Esa es la impresión que da este Viva, de Patrick Deville (Saint Brevis Les Pins, 1957), una obra menos estructurada, cronológicamente, que su anterior y excelente Peste y Cólera. O, para ser más precisos, menos dirigida en cuanto a desarrollo temporal. Porque la estructura de la obra es más elaborada, exige una respuesta del lector para que vaya asociando los momentos temporales, obligados por las elipsis que existen al saltar de un personaje a otro. La sensación de mosaico diseñado por un orate, pero perfectamente planificado, da la impresión de que la obra estuviera escrita a vuelapluma. Pero para escribir Viva es necesario tener una erudición imposible como para soportar esa estrategia de escritura. Viva nos sitúa en el México de la primera mitad del siglo XX. Se trata de un país que no sabemos hacia dónde se dirige, que esperamos que vaya hacia donde vaya y con la velocidad que sea, triunfe, se desarrolle o vuelva a ser lo que era cuando tras el paso de todos estos personajes el polvo haya vuelto a reposar sobre el suelo. Porque no se trata de personajes cualquiera. Se trata de Frida Kalho y de Malcolm Lowry, se trata de León Trostky y de Diego Rivera, se trata de Sandino y de Graham Greene. Y tantos y tantos otros. Muchos de ellos conocidos, aunque sea por el seudónimo, como Bernard Traven. Pero en realidad, “como si la literatura debiera ser inventada bajo diferentes seudónimos por un solo escritor exiliado”, es un único amor, un amor plural. La obsesión de Deville por la documentación solo iguala a la que tiene por seres que no dejen rastro. Lo cual lleva a un tour de forcé que nos mantiene en vilo a lo largo de toda la obra.

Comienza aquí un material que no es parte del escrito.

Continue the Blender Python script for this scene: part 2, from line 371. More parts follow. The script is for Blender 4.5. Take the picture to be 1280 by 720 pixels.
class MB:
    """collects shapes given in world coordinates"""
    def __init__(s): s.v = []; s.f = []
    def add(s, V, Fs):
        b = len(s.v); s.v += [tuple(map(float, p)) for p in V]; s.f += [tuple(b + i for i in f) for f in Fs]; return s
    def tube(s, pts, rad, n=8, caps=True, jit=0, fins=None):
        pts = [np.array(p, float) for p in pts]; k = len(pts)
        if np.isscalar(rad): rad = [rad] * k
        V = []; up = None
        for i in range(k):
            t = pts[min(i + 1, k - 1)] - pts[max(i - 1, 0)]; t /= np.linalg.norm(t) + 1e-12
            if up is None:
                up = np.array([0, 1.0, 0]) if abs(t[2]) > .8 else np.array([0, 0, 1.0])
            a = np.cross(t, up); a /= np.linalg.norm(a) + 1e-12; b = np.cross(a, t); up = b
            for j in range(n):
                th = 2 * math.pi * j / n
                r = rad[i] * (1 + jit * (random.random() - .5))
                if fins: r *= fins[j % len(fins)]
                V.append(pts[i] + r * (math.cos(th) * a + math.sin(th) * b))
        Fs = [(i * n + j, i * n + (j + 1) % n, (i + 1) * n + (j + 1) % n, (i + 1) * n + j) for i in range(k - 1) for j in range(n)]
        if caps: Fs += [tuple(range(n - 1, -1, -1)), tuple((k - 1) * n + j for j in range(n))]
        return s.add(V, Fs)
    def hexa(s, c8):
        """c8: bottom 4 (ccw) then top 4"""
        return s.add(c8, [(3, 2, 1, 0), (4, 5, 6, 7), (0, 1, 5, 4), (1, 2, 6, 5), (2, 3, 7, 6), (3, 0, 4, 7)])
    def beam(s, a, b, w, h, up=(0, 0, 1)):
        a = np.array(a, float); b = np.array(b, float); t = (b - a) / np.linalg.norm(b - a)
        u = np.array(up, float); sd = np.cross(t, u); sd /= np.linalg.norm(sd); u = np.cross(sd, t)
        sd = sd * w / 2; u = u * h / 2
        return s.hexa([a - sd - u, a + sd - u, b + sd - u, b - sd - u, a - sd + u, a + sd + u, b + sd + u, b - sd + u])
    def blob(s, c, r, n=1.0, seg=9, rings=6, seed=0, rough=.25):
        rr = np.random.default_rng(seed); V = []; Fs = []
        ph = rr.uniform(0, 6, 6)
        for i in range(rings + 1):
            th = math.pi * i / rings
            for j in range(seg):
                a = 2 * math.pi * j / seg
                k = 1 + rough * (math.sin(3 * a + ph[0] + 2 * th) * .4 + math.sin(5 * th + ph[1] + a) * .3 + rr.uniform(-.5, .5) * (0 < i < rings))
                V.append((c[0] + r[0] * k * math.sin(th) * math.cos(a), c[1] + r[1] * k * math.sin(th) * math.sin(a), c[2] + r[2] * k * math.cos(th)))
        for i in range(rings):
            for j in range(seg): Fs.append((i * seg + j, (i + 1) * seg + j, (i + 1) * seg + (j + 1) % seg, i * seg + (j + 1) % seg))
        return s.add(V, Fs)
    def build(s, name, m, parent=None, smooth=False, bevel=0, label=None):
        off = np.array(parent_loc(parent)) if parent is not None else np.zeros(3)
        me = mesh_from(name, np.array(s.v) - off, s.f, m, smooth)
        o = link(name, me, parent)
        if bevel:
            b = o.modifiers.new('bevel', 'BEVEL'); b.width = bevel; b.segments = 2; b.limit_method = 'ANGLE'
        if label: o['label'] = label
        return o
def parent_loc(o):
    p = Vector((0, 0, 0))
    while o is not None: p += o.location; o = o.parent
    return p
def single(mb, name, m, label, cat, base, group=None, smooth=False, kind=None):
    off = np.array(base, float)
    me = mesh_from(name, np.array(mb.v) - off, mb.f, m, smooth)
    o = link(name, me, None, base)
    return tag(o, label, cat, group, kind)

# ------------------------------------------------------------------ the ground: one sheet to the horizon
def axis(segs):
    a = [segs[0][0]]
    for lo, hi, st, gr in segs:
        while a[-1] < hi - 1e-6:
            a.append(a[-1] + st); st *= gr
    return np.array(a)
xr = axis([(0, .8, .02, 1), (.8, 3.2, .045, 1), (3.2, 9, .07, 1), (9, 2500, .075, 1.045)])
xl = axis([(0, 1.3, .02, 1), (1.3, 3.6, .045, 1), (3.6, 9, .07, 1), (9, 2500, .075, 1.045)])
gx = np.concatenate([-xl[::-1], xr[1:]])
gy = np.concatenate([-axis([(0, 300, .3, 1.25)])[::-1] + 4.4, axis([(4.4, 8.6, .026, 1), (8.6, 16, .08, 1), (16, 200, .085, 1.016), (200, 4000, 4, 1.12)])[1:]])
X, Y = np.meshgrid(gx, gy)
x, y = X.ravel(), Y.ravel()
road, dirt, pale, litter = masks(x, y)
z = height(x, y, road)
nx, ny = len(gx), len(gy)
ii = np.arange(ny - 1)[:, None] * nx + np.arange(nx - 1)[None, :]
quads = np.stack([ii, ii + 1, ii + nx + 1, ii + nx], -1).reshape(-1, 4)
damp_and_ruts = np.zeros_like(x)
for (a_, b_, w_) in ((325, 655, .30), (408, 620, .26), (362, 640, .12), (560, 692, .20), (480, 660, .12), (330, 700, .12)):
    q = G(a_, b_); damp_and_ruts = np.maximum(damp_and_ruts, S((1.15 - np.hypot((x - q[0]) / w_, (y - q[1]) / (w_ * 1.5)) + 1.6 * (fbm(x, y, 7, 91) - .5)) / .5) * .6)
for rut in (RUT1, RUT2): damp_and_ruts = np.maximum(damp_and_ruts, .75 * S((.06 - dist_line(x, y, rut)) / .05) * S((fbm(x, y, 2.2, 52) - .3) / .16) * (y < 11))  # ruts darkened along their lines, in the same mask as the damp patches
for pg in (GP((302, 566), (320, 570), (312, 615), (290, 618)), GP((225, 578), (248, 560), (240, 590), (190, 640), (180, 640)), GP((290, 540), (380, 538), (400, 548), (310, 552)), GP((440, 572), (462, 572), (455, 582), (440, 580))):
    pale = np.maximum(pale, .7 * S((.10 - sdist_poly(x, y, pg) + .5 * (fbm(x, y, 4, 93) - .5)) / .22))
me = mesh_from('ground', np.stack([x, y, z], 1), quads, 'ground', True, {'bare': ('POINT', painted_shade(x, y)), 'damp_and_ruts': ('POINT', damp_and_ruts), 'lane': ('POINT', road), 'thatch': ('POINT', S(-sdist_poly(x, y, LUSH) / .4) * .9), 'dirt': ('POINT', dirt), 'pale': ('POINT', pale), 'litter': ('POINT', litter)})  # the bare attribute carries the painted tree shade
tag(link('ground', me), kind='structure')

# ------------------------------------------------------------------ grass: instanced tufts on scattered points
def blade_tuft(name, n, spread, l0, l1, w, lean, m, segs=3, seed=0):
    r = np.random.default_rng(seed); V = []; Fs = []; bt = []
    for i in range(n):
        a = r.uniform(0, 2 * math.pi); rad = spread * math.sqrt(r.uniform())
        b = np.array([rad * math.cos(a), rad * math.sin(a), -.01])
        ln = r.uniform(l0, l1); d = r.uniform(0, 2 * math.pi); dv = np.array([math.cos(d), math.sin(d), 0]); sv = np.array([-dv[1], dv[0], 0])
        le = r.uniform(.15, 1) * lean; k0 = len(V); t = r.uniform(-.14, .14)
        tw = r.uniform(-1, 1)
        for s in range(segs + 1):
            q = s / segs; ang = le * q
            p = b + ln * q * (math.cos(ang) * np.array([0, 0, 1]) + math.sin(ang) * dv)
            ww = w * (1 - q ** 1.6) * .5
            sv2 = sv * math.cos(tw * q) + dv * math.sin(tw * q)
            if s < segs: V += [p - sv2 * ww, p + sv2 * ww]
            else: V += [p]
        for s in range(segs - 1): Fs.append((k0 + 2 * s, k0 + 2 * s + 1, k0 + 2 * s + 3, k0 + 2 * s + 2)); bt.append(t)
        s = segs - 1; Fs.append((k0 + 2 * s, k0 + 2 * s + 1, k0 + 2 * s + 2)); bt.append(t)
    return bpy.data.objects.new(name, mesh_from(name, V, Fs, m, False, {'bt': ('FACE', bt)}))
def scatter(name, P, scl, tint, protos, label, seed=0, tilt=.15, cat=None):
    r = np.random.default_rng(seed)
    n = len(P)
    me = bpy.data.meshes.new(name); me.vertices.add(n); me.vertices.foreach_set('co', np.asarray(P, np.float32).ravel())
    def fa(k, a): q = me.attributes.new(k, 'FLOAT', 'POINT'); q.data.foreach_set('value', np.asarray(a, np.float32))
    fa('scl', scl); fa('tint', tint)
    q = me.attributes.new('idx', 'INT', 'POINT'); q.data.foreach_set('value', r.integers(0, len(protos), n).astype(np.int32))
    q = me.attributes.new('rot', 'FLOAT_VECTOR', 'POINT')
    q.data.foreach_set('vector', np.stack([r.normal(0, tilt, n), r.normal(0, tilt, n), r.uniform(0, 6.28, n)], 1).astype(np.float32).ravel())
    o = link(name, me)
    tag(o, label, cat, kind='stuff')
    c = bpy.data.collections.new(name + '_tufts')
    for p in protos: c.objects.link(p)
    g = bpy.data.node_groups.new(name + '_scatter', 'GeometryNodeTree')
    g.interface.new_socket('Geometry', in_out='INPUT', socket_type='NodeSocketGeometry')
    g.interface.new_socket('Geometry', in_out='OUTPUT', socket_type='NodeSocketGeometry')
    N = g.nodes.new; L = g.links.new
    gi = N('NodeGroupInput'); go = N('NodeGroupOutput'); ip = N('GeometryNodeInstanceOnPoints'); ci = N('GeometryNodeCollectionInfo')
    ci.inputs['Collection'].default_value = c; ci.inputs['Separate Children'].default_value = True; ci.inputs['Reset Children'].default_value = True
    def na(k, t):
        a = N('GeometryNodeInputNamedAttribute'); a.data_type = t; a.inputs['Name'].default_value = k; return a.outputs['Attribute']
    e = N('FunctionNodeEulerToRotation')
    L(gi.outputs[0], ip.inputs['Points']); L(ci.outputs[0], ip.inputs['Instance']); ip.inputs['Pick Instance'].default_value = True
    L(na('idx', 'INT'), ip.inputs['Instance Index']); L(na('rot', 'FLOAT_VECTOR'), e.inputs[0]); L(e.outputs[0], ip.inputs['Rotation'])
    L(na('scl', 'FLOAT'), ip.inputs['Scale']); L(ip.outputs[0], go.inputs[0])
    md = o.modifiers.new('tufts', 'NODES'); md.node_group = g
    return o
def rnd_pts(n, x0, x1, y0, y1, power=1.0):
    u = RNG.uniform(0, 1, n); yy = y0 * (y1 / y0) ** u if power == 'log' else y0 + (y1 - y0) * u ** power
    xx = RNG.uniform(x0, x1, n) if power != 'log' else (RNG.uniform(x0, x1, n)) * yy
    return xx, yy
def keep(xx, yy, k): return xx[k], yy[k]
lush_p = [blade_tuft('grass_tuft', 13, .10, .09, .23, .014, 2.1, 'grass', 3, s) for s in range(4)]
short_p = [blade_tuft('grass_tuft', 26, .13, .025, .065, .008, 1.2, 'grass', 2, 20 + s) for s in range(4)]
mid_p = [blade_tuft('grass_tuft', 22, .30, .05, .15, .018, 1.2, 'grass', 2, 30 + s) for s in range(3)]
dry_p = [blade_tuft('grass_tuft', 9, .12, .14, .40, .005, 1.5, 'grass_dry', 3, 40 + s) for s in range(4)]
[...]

Porque sin ser nada, ellos contribuyeron a que México fuera todo o la promesa de todo. Él mismo, Deville, viaja a México queriendo rastrear ese tiempo de cambios donde resultaba imposible el mestizaje. Porque sus personajes son egos impermeables. Son cronologías contra la amnesia. De ahí que el mensaje final pudiera ser una relación de este estilo: hambre, opio, boxeo, alcohol, timadores, poetas, decadencia, revolución, burdeles, un dios que nos abandona, la conciencia pequeñoburguesa, el psicoanálisis, exiliados, anarquistas, arqueólogos, abatidos, enfermos, escritores, más anarquistas, surrealismo, celos…Y una invitación a que el lector añada tantos sustantivos y adjetivos como quiera a esta provocativa novela.